Sun, Jun 13, 2004 - Page 6 News List

EU perks-buster wins little popularity


Using a tiny, hidden camera, Hans-Peter Martin filmed his European Parliament colleagues as they signed in at work to get a daily allowance -- and then headed to the airport to fly home.

Such methods have made him a Robin Hood to some, but an underhanded sensation-seeker to others. But -- more than anyone else -- the Austrian EU parliamentarian has succeeded in shaking up Europe's staid assembly with unconventional sleuthing meant to uncover abuses of its generous perks system.

The perks can be worth some US$14,700 a month, one member of the parliament was quoted as saying.

Martin's efforts meet with general resentment by his colleagues, but are grudgingly recognized by others.

Jens-Peter Bonde, a veteran parliamentarian who represents Denmark's June Movement party, said he expects the next session of the EU parliament to tighten up the system of allowances and other perks given legislators.

Martin's methods are "uncivilized," but, "I am very thankful for the result," said Bonde, initiator of 50 failed reform motions aimed at reducing perks.

However, a spokesman for parliament's Socialist group, Peter Reischert, said Martin had "excluded himself" from the group through his methods.

"Spying on your colleagues -- that will never work in any organization," he said.

Because of such Socialist condemnation, Martin, a parliamentarian since 1999, is running for re-election as an independent.
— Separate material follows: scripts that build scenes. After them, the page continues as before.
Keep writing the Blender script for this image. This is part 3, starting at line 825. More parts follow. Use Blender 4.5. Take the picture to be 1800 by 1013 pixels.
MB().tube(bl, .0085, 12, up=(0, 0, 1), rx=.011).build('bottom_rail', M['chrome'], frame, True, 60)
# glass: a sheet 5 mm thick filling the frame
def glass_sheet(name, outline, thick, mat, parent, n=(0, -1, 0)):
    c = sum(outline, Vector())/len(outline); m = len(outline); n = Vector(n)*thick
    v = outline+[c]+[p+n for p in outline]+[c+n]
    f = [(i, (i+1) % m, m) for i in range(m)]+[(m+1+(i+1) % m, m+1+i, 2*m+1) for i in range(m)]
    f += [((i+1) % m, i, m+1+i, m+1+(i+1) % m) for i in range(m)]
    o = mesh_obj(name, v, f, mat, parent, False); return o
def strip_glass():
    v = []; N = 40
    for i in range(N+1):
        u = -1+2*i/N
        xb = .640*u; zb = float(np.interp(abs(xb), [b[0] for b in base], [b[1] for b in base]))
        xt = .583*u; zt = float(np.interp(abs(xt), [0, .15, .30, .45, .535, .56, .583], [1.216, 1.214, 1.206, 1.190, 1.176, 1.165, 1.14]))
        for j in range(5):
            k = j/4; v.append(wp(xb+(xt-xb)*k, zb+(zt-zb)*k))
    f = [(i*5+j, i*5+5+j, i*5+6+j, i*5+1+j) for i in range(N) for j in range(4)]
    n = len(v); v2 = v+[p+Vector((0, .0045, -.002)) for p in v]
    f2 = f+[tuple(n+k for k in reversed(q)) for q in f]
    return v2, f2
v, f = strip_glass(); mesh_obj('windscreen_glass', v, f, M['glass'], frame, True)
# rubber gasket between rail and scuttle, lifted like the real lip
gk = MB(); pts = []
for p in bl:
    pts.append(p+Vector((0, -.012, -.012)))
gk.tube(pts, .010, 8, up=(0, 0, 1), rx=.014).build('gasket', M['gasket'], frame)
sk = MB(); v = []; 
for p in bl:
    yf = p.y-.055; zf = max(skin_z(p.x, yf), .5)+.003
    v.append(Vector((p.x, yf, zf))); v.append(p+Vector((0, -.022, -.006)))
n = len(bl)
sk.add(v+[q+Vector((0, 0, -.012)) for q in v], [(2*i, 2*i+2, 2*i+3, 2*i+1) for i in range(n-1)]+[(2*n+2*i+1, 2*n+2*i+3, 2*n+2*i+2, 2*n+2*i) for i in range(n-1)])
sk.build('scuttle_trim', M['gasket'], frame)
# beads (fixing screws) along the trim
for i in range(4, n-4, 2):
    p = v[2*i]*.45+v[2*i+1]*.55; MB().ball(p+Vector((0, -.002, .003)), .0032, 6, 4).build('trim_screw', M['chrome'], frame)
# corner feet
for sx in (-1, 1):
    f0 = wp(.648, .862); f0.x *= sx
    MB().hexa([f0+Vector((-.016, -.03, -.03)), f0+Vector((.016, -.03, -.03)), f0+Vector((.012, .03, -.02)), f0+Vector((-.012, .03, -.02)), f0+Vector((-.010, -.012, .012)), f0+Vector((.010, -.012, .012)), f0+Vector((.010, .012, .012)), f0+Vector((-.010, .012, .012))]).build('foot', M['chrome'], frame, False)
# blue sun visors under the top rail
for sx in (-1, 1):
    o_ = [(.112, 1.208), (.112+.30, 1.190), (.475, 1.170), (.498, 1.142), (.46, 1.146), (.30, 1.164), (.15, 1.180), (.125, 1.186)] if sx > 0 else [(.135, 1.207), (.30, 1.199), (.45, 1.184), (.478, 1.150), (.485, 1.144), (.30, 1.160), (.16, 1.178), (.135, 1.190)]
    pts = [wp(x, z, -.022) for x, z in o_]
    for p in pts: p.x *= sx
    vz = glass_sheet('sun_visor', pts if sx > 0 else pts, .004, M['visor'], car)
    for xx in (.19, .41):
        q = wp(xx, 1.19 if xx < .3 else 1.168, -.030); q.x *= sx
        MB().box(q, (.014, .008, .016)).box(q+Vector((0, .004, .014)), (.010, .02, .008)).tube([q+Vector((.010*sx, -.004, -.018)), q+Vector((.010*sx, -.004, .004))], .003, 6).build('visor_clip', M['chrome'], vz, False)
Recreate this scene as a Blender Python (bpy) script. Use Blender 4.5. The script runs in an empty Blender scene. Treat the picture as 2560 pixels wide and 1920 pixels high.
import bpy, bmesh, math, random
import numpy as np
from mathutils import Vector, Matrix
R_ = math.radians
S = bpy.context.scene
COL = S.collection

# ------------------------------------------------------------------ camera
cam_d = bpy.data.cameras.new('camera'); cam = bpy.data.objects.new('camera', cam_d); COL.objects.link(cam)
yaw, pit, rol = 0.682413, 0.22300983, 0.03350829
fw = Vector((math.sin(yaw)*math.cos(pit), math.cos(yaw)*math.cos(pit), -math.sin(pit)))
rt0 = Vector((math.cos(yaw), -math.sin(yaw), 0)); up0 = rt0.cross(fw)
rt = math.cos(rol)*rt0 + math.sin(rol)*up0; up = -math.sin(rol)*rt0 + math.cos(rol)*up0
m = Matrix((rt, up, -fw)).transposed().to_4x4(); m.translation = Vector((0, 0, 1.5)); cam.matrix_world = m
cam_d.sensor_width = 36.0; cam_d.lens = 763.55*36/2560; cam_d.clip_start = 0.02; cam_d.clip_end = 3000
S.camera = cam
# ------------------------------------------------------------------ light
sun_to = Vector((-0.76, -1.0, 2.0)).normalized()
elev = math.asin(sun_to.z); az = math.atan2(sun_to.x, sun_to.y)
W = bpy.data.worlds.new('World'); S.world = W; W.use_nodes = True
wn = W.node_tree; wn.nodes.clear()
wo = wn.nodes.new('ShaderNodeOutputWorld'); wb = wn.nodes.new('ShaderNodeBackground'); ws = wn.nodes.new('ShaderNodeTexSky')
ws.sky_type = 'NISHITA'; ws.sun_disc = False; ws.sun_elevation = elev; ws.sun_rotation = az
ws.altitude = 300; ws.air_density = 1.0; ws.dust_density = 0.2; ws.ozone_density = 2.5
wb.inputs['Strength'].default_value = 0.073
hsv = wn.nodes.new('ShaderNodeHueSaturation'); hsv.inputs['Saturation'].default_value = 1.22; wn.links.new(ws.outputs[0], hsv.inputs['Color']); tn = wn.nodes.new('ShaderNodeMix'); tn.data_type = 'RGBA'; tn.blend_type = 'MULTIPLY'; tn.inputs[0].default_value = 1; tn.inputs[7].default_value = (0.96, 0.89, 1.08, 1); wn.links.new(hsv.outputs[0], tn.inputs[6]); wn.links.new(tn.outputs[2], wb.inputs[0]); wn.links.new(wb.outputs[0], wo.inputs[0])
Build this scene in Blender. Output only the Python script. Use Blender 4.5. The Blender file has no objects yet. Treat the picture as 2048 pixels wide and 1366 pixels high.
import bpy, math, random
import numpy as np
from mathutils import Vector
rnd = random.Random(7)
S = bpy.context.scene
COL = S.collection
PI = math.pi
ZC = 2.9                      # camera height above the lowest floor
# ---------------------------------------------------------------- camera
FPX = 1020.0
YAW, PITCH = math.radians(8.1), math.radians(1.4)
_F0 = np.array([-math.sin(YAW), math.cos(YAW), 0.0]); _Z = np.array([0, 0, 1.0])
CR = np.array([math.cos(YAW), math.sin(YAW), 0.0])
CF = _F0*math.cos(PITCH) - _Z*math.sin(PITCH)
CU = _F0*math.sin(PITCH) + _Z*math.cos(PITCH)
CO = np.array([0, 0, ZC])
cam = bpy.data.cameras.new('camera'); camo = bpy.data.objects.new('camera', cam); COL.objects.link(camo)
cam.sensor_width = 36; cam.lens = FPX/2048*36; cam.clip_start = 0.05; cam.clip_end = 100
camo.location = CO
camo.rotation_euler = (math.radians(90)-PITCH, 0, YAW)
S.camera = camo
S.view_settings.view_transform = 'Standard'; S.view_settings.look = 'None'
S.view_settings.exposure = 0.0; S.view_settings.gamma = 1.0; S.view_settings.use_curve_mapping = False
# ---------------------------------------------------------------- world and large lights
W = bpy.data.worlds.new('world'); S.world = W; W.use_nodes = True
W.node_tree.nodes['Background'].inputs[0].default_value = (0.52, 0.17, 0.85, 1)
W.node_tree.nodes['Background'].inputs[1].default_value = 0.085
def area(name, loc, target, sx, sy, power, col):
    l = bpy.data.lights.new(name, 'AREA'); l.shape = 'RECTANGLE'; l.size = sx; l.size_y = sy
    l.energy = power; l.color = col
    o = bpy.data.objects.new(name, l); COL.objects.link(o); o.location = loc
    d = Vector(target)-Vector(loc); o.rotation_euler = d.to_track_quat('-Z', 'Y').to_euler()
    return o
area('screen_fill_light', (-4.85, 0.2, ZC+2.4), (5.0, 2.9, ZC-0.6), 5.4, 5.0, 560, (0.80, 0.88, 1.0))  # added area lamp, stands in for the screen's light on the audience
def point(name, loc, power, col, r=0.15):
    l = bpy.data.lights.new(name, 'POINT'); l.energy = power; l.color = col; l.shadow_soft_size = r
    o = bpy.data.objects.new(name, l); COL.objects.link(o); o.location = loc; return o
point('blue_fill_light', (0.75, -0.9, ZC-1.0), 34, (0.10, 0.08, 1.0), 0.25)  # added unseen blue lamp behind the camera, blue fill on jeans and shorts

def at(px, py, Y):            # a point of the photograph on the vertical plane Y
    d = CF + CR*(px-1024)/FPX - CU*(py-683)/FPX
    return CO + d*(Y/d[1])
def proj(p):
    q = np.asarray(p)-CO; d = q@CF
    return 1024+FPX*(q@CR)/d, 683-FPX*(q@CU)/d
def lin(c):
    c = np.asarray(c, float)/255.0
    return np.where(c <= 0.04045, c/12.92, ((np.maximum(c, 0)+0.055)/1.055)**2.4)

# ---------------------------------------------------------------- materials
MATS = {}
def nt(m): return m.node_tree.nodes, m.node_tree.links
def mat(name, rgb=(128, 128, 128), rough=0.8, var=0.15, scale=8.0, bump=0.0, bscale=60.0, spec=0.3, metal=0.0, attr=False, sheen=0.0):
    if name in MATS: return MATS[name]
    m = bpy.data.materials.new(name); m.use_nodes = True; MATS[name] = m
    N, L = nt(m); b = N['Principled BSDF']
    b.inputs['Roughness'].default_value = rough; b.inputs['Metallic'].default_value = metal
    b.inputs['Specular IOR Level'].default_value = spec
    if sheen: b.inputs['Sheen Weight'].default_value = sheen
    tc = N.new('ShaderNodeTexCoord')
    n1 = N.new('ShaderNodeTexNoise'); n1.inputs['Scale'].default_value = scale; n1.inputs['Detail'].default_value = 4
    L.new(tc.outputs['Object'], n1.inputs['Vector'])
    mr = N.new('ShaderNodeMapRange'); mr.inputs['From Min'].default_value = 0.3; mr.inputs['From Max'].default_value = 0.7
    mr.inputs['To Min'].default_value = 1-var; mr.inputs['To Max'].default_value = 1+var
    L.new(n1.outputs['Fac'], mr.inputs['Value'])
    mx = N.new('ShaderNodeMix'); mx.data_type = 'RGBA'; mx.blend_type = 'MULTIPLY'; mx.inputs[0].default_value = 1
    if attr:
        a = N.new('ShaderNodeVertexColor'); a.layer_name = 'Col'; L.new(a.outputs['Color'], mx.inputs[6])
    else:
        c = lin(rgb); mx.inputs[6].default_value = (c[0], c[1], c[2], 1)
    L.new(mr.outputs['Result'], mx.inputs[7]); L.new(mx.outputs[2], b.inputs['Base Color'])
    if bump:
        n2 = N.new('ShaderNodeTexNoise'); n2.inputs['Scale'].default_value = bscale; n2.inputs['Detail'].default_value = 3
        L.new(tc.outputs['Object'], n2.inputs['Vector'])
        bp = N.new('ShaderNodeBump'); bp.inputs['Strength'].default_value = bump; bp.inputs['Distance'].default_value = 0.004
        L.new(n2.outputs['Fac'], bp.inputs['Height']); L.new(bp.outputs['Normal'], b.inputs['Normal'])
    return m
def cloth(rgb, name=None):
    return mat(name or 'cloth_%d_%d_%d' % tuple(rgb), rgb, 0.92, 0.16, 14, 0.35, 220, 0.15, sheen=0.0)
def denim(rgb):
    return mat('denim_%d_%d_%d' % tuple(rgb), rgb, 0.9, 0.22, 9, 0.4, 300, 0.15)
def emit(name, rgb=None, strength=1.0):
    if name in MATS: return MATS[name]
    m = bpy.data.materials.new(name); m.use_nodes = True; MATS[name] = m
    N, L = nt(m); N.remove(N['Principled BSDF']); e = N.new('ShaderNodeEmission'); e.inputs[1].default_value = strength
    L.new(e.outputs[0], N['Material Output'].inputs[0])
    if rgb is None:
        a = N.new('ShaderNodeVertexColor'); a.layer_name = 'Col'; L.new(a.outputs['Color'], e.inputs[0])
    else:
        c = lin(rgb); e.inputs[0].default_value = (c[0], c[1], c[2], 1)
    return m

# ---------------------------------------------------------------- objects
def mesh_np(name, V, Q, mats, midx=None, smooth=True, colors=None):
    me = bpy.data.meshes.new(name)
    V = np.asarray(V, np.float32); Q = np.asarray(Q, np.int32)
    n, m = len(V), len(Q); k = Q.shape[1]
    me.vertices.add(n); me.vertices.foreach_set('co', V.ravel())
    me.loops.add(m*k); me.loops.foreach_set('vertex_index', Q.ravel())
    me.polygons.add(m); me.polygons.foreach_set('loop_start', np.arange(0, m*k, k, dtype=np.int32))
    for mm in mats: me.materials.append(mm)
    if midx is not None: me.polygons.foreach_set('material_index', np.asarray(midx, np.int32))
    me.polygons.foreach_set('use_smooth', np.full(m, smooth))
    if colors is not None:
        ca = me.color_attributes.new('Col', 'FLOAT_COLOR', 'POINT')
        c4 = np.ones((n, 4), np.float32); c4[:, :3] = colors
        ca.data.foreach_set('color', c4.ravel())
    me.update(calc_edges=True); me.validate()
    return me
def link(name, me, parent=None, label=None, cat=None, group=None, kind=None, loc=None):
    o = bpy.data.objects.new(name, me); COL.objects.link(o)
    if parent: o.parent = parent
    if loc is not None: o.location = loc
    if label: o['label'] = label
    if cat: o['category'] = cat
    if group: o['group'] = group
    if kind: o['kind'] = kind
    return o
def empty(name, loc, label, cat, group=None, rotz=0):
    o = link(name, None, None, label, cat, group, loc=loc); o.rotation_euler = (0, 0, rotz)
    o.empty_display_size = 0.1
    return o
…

He told reporters he was compelled to blow the whistle on a system he says is so lavish that it essentially provides EU lawmakers with "hidden income."

Deputies, for example, are reimbursed for full-fare airplane tickets home, regardless of what their tickets cost, and they get at least extra compensation if they travel more than 500km.

"I consider what I have done an act of self-defense in the interest of the taxpayers," he said.